On 10-nov-04, at 16:16, <john.loughney@nokia.com> wrote:

So, are you suggesting that if we want to maintain any multihoming bindings,
we should rely on application layer keep alives?

Certainly not. What I'm saying is that if applications want to be sure a session remains available, they should send keepalives. Then, if the session goes away, the app gets to hear about it without much delay.


As far as multihoming goes, we have no business repairing connectivity that isn't used. Not only does this use up unnecessary bandwidth, it also means unnecessary work as the failures we try to repair may have gone away on their own when the communication resumes. There is really no upside to being overzealous here.

So what I meant more was that if we use keep-alives at the multi6
layer, then perhaps this could be something that the upper layer
could set the keep-alive behavior.

I could just go on disagreeing, but let me ask you this: assuming a decent multihoming solution, under which circumstances would upper layers want to do something like that, trying to achieve which benefits?


However, I still don't know if you are suggesting that we use keep-alives at the multi6 layer (in some circumstances) or if you would kick this up to the application layer.

The multihoming layer needs find at least one working address pair (if it exists) from the set of all possible address pairs.

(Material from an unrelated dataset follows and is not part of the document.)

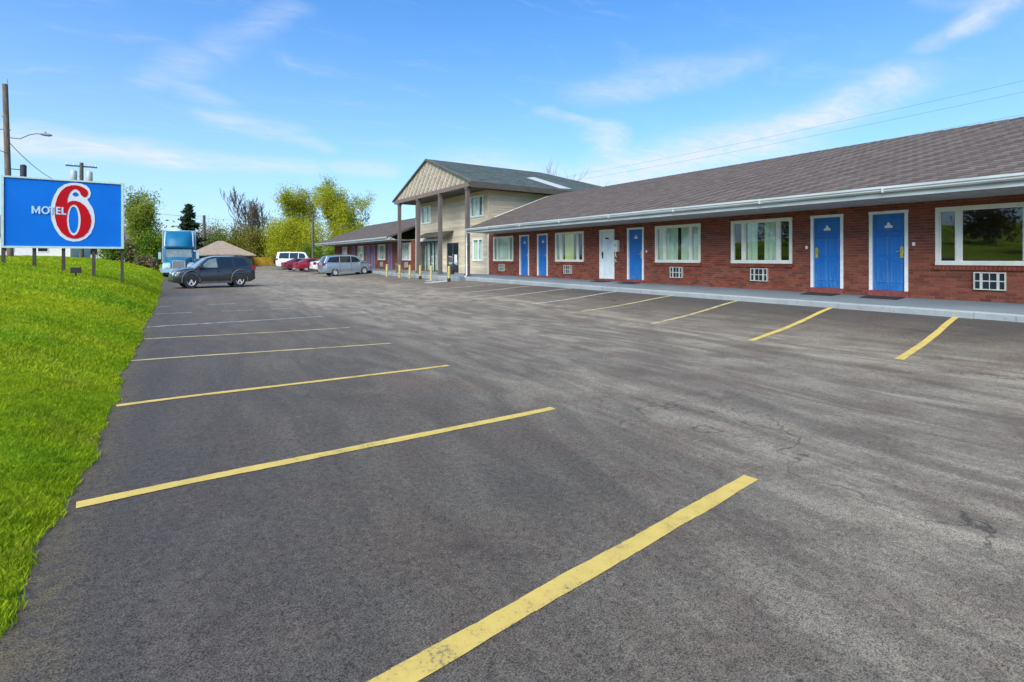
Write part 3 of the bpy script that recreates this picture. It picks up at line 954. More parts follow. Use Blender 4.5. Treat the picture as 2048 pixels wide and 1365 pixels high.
def window3(parent, y0, y1, z0, z1, label=None, curtains=(), mat='cream', lites=(0.205, 0.585), with_sill=True, glass='glass', xo=0.0):
    """three-lite vinyl window: narrow, wide, narrow. y0<y1 are the outer frame edges"""
    X = X0 + xo
    W, f, mw = y1 - y0, .085, .10
    fr = MB()
    fr.box(X - .035, X + .10, y0, y1, z1 - f, z1)
    fr.box(X - .045, X + .10, y0, y1, z0, z0 + f)
    fr.box(X - .035, X + .10, y0, y0 + f, z0 + f, z1 - f)
    fr.box(X - .035, X + .10, y1 - f, y1, z0 + f, z1 - f)
    ms = [y0 + W * lites[0] + .02, y1 - W * lites[0] - .02] if len(lites) == 2 else ([y0 + W * lites[0]] if lites else [])
    for m_ in ms:
        fr.box(X - .028, X + .10, m_ - mw / 2, m_ + mw / 2, z0 + f, z1 - f)
    w = fr.build('window', M[mat], parent, world=True)
    if label:
        w['label'] = label
    ed = [y0 + f] + [v for m_ in ms for v in (m_ - mw / 2, m_ + mw / 2)] + [y1 - f]
    for k in range(0, len(ed), 2):
        a, b = ed[k], ed[k + 1]
        MB().box(X + .030, X + .036, a - .003, b + .003, z0 + f - .003, z1 - f + .003).build('pane', M[glass], w, world=True)
        s_ = MB()
        for (p, q, r, t) in ((a, a + .022, z0 + f, z1 - f), (b - .022, b, z0 + f, z1 - f), (a + .022, b - .022, z0 + f, z0 + f + .022), (a + .022, b - .022, z1 - f - .022, z1 - f)):
            s_.box(X - .004, X + .029, p, q, r, t)
        s_.build('sash', M['white'], w, world=True)
    for (a, b, mt) in curtains:
        curtain(w, X + .13, y0 + W * a, y0 + W * b, z0 + .03, z1 - .03, M[mt])
    if with_sill:
        sill(w, y0 - .03, y1 + .03, z0 - .003)
    return w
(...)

If we assume bidirectional connectivity this isn't all that difficult: send a ping-like packet and see if something comes back. But we need to be able to use two unidirectional paths rather than one bidirectional one in a world where it's possible that routing and ingress filtering get in each other's way. Unidirectional reachability testing is a lot harder as we need the results of the reachability testing in one direction in order to send back the results of reachability testing in the other direction.


How is an application ever going to do anything useful in this area, even assuming applications that are smart enough (which they won't be)? Their interaction with the network is obscured by a transport layer which generally hides any unreachability, and the multihoming layer which hides address changes. It's like driving a car from inside the trunk.